= Set problem =
Starting at the first line of the data, print each line verbatim up to and including the line bearing "random.seed(7)", omitting pictures.

= Collected data =
====

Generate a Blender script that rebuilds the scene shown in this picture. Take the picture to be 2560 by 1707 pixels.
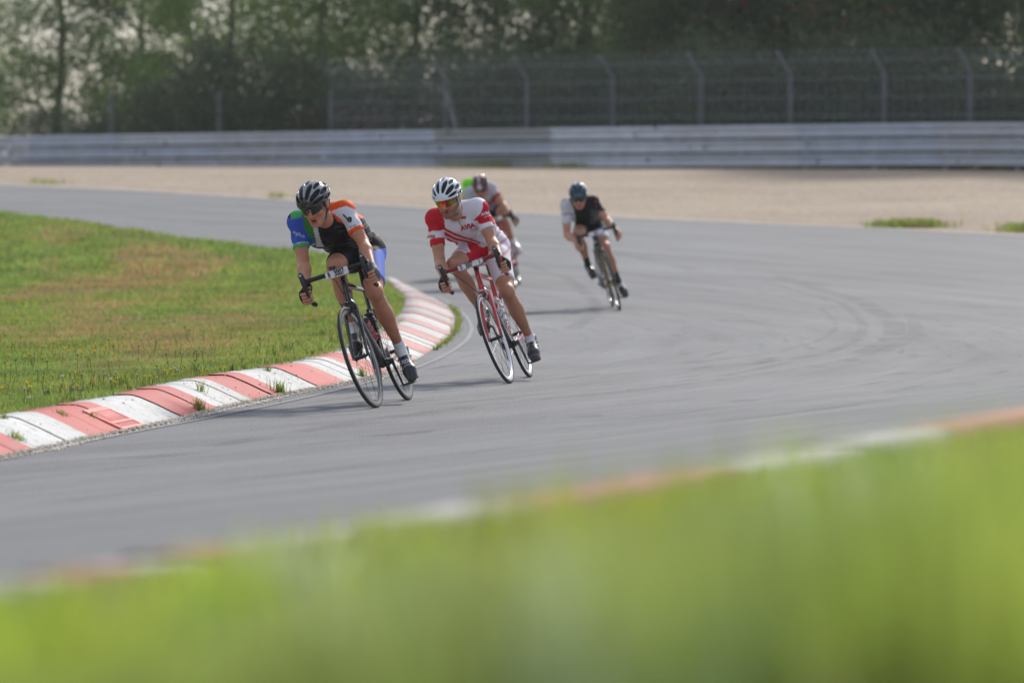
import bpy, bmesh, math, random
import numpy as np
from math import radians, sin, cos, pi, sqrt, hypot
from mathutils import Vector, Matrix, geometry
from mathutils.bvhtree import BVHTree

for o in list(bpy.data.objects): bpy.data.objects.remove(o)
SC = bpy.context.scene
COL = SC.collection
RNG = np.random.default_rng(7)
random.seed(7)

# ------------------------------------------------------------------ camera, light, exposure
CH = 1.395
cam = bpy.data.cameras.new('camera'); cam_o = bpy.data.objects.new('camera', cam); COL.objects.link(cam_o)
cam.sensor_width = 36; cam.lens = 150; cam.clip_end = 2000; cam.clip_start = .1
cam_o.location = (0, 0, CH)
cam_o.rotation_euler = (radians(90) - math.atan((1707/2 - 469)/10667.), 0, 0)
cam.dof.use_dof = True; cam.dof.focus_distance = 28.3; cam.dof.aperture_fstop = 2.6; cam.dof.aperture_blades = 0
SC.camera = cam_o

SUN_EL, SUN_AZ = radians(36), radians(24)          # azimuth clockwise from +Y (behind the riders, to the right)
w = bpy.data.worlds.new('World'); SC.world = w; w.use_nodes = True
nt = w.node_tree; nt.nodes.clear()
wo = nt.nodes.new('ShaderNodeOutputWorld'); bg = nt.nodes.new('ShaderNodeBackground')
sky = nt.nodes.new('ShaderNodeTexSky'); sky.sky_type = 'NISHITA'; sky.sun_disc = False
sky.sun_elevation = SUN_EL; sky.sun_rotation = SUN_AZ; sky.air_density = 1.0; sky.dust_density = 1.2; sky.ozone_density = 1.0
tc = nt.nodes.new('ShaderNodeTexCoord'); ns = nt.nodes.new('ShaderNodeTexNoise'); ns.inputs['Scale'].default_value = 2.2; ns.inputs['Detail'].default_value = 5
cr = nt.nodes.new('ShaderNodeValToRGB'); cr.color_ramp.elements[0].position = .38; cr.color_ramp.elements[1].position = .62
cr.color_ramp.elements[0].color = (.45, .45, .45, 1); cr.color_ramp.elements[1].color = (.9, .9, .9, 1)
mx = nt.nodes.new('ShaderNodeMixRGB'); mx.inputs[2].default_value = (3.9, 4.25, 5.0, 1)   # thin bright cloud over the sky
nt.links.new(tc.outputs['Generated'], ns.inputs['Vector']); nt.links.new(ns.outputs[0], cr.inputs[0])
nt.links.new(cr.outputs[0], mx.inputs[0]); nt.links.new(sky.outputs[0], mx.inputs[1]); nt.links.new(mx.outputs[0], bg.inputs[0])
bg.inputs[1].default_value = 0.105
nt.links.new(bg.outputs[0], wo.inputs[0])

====

= Written response =
Generate a Blender script that rebuilds the scene shown in this picture. Take the picture to be 2560 by 1707 pixels.
import bpy, bmesh, math, random
import numpy as np
from math import radians, sin, cos, pi, sqrt, hypot
from mathutils import Vector, Matrix, geometry
from mathutils.bvhtree import BVHTree

for o in list(bpy.data.objects): bpy.data.objects.remove(o)
SC = bpy.context.scene
COL = SC.collection
RNG = np.random.default_rng(7)
random.seed(7)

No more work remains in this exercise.